Age, legendary baseball player Satchel Paige once said, is simply a case of mind over matter.
“If I don’t mind,” he said. “It don’t matter.”
H.L. Mencken, the role model for most journalists — including myself — put it another way.
“If I had known I was going to live this long,” he observed. “I’d have taken better care of myself.” (The same quote is often attributed to George Burns and sometimes to Mickey Mantle.)
Thinking a lot about age. I turn 62 today and officially become — in the eyes of some — a senior citizen.
On some days, I feel old. Pain from arthritic joints, compounded by calcium buildup brought on by old injuries, becomes part of daily life. But I’ve learned — for the most part — to live with pain and move on. A sadistic Navy chief once got his jollies by yelling in my ear: “Suck it up lady! Pain is only the beginning.”
I’m an adrenaline junkie and living on adrenaline is better than any high produced by drugs. Somebody once told me that “if you ain’t living on the edge, you’re taking up too much room.”
So I’ve jumped out of perfectly good airplanes, dodged bullets and lived life to the fullest extent possible. I walk around on bad knees, a bum hip and ankles held together with pins, screws and probably some baling wire because of past adventures and misadventures.
And I’d do it the same way again if given a chance. I may be 62 but I’m not dead and, for the coming year, I’m planning several long trips on my Harley.
F.M. Carroll wrote: “God will not look you over for medals, degrees, or diplomas, but for scars.”
An interviewer once asked Charles Lindbergh why he took so many chances in a plane. Lindbergh replied:
Any coward can sit in his home and criticize a pilot for flying into a mountain in fog.
But I would rather, by far, die on a mountainside than in bed.
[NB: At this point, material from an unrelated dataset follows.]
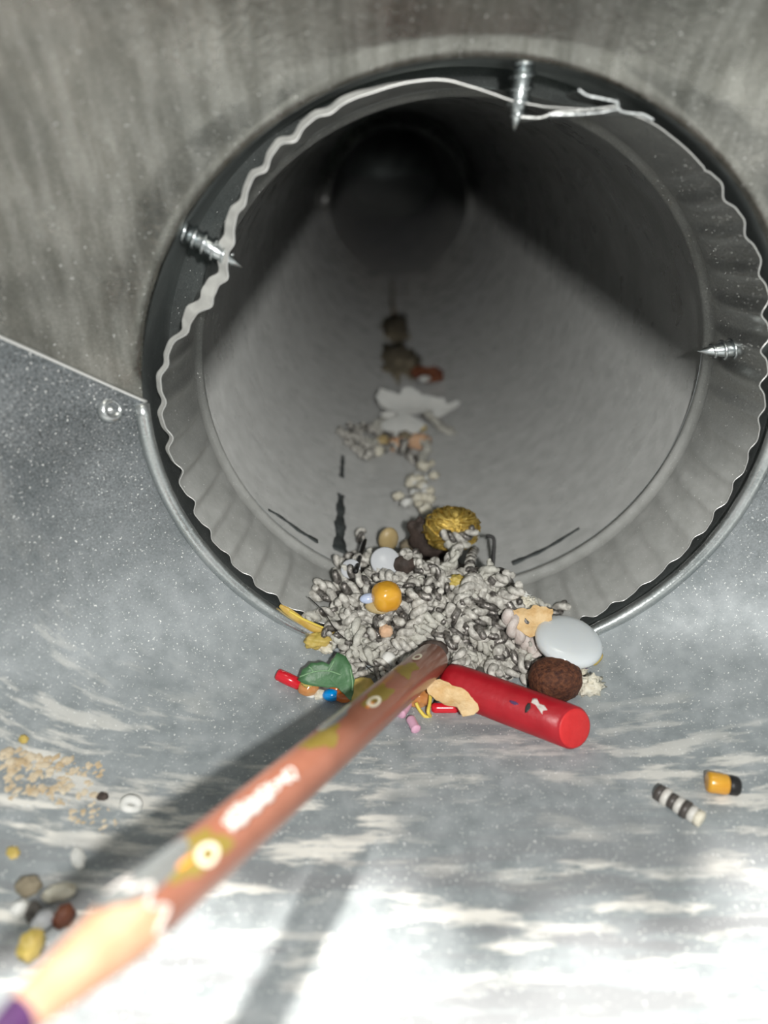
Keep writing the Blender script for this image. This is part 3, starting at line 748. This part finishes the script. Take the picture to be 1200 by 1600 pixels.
s0 = gk+np.array([-3.5, -5.6, 1.8]); obj('silver_cord', cord_mesh([s0, s0+np.array([3.5, -0.6, -1.2]), s0+np.array([7, 0, -1.2]), s0+np.array([9.5, 1, 0.4])], 0.9, 4.2, 2, 8), CM('cord_silver'), root)
s0 = gk+np.array([-2.0, -6.0, -1.4]); obj('silver_cord', cord_mesh([s0, s0+np.array([3, -0.4, -0.8]), s0+np.array([6, 0.4, 0.2])], 0.9, 4.2, 2, 8), CM('cord_frayed'), root)
# black pin, bent wire, hairs
o = obj('dark_needle', tube(smooth_path([on(556, 893, 8, True), on(563, 868, 9.5, True), on(571, 843, 10, True)], 12), [0.62]*11+[0.4], 8), M['black']); tag(o, 'thin dark needle standing upright at the back left of the heap', 'needle')
q0 = on(769, 893, 1.5); q1 = q0+UP*ppx(48, q0); o = obj('bent_wire', tube(smooth_path([q0, q0+UP*ppx(25, q0)+RT*0.4, q1+RT*0.5, q1+UP*1.2-RT*0.2, q1+UP*1.4-RT*1.8], 22), 0.55, 8), M['black']); tag(o, 'black wire with hooked top standing right of the heap', 'wire')
o = obj('loose_hair', tube(smooth_path([on(482, 933, 5), on(505, 955, 5), on(525, 985, 4), on(545, 1002, 3, True)], 26), 0.13, 5), M['black']); tag(o, 'fine dark hair curving up left of the heap above the straw', 'hair')
o = obj('loose_hair', tube(smooth_path([on(542, 1000, 3, True), on(560, 1028, 2.5, True), on(582, 1050, 2.5)], 26), 0.13, 5), M['black']); tag(o, 'fine dark hair lying over the front left of the heap', 'hair')
# straw and crumbs at the lower left of the collar
o = obj('straw', tube(smooth_path([on(437, 946, 1.2), on(460, 962, 1.4), on(490, 982, 1.4), on(531, 993, 2)], 20), [0.5, 0.7, 0.9, 1.1, 1.1]+[1.15]*10+[1.0, 0.9, 0.8, 0.6, 0.4], 8, flat=0.6), M['straw']); tag(o, 'golden dry straw lying along the lower left lip of the collar', 'straw')
o = obj('straw', tube(smooth_path([on(452, 955, 2.0), on(475, 968, 2.2), on(512, 984, 2.2)], 16), 0.35, 6), M['yellow_thread']); tag(o, 'thin bright yellow straw on top of the golden straw', 'straw')
bead_on('husk', 497, 1000, (3.6, 2.2, 1.8), 'mustard', 'mustard tan husk below the golden straw at the collar', 'husk', 0.4, 0.15, 1.6, seed=9)
bead_on('husk', 508, 1012, (2.2, 1.6, 1.2), 'cream', 'small cream husk between the straw and the green leaf', 'husk', -0.4, 0.2, 1.2, seed=10)
# red tube, leaf, coloured bits at the left
p1 = on(433, 1053, 1.6); p2 = on(469, 1070, 1.6); d = unit(p2-p1)
o = obj('red_tube_bead', lathe(p1, d, [(0, 0.6), (-0.1, 1.1), (0.3, 1.4), (3, 1.5), (np.linalg.norm(p2-p1)-0.2, 1.4), (np.linalg.norm(p2-p1), 1.0), (np.linalg.norm(p2-p1)-0.6, 0.5)], 20), M['red_plastic']); tag(o, 'small glossy red tube bead lying left of the green leaf', 'bead')
lp = on(511, 1056, 6.5)
lf = thing_root('leaf_scrap', lp); tag(lf, 'torn green leaf scrap propped at the front left of the heap', 'leaf')
out = [(x, y*1.28-0.6) for x, y in [(-6.8, -0.4), (-5.6, 1.6), (-3.6, 2.7), (-1.2, 2.9), (0.4, 2.5), (0.9, 3.2), (2.2, 4.6), (4.2, 4.1), (5.7, 2.2), (6.4, -0.3), (6.3, -2.6), (5.6, -4.0), (4.6, -3.2), (2.6, -1.8), (0.2, -1.6), (-2.6, -1.4), (-4.9, -1.1)]]
nl = unit(CAM-lp)+np.array([-0.1, 0, 0.1])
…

What kind of a man would live where there is no daring?
And is life so dear that we should blame men for dying in adventure?
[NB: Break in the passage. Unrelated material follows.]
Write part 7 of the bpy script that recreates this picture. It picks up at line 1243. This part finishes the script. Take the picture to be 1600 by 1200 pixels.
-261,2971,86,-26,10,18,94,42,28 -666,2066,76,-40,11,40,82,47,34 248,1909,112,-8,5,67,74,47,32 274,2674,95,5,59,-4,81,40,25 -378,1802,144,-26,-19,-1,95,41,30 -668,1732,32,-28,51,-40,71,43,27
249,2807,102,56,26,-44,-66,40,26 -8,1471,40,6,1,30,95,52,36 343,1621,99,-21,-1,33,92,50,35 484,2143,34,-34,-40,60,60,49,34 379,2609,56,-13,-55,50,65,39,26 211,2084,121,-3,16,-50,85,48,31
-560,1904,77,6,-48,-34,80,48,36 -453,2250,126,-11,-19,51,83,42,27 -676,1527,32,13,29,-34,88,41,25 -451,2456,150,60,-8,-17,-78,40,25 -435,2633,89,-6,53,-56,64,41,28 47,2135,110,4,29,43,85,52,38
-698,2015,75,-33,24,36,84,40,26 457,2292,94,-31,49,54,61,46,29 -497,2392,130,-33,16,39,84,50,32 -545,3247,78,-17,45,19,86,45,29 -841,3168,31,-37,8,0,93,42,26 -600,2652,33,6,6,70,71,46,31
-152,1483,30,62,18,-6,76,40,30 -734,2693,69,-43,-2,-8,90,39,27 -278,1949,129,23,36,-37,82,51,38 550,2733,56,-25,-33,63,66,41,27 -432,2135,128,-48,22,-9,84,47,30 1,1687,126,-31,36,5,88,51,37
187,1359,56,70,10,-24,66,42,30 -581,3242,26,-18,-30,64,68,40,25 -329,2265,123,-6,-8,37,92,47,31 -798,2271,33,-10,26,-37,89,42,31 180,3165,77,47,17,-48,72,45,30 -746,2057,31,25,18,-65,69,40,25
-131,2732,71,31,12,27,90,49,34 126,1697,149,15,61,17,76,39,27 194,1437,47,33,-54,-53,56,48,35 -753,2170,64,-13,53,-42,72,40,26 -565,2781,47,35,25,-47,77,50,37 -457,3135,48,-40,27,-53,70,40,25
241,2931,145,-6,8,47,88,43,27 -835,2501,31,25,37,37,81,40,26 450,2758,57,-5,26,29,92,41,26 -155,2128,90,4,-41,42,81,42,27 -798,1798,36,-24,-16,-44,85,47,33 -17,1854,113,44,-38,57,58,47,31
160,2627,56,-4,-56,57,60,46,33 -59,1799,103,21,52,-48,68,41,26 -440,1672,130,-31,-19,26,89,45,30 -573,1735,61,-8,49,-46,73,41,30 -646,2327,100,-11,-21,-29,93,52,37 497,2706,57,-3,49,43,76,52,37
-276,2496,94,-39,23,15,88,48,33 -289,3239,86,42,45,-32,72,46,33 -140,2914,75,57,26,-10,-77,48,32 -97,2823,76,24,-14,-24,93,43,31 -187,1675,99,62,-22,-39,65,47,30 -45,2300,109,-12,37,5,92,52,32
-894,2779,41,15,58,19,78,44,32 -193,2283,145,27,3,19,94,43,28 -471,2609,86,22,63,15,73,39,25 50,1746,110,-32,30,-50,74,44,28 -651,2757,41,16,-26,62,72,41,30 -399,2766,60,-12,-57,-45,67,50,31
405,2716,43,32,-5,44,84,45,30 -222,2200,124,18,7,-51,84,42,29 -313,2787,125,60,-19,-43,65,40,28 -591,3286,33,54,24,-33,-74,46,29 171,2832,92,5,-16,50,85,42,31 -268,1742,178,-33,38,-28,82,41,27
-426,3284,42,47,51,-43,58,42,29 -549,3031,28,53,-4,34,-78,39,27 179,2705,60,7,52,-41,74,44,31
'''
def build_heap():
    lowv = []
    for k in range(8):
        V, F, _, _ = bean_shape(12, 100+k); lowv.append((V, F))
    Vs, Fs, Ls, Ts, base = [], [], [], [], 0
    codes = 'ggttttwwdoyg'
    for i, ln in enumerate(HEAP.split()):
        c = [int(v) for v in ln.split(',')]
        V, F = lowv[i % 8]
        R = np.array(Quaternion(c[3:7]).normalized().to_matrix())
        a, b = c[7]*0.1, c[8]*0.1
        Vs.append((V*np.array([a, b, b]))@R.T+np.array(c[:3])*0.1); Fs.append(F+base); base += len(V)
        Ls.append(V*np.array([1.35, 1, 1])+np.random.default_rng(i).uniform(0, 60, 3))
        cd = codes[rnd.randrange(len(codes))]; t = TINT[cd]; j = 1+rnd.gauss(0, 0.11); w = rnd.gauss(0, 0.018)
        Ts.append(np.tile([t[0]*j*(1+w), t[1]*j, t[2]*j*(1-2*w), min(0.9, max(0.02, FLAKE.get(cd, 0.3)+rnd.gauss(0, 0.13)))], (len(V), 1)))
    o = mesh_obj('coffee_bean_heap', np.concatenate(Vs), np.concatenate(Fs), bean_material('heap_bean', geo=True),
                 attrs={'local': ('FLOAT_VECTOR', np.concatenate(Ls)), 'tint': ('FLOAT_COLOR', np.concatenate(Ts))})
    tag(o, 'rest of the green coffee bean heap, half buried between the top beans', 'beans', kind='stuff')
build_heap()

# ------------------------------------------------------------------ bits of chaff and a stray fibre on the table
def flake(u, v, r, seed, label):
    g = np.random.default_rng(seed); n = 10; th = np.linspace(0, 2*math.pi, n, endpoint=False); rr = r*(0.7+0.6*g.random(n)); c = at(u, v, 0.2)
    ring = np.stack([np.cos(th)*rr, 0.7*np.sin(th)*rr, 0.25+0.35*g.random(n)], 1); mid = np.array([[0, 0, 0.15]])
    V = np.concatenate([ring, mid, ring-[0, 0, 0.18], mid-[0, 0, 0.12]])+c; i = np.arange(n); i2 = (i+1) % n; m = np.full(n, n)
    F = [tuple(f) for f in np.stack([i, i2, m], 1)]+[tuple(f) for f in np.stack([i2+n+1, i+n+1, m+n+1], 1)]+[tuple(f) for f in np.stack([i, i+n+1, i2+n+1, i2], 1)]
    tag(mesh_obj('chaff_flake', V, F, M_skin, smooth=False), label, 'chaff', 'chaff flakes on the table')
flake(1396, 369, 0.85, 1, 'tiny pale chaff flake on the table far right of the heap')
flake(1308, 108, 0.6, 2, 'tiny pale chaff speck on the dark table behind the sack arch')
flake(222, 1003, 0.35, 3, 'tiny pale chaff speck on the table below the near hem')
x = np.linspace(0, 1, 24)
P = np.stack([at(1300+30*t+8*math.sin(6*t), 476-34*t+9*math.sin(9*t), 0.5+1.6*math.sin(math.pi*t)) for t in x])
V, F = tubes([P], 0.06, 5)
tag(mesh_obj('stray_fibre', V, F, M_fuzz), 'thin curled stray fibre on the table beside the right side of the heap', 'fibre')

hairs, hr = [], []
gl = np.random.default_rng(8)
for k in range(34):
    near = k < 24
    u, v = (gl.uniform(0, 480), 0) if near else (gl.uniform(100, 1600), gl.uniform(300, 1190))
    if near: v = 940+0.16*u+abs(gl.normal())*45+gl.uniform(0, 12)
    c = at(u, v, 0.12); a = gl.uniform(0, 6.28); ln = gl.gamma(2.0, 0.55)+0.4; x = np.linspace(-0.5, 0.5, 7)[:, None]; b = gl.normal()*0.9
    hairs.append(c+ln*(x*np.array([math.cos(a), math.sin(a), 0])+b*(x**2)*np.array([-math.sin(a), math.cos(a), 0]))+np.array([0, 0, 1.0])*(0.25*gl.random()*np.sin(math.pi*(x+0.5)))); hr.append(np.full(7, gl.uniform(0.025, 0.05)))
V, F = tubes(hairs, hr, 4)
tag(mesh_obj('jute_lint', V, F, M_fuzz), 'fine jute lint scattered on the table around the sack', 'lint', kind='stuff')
Is there a better way to die?
Or this from the late, great Ray Charles: “Live every day as if it were your last. One of these days, it will be.”
Every time I think about slowing down I think again and realize that most people I’ve known who slowed down died not long afterward.
Some of us aren’t wired to live life slow…or safe..or secure.
I’ll let others slow down. They can play it safe.
I’m having to much fun to do either.
Growing old is inevitable.
Growing up is optional.
4 thoughts on “Life is too short to play it safe”
I saw a great quote on a plaque at Target last night (I think James Dean said it). ‘Plan as if you’ll live forever, live as if you’ll die tomorrow’
Go for it! Happy Birthday!!
Forgot to add my favorite quote – from Art Buchwald — “The big question we still have to ask is not where we’re going, but what were we doing here in the first place?”
Excellent article and wonderful attitude one I live by myself.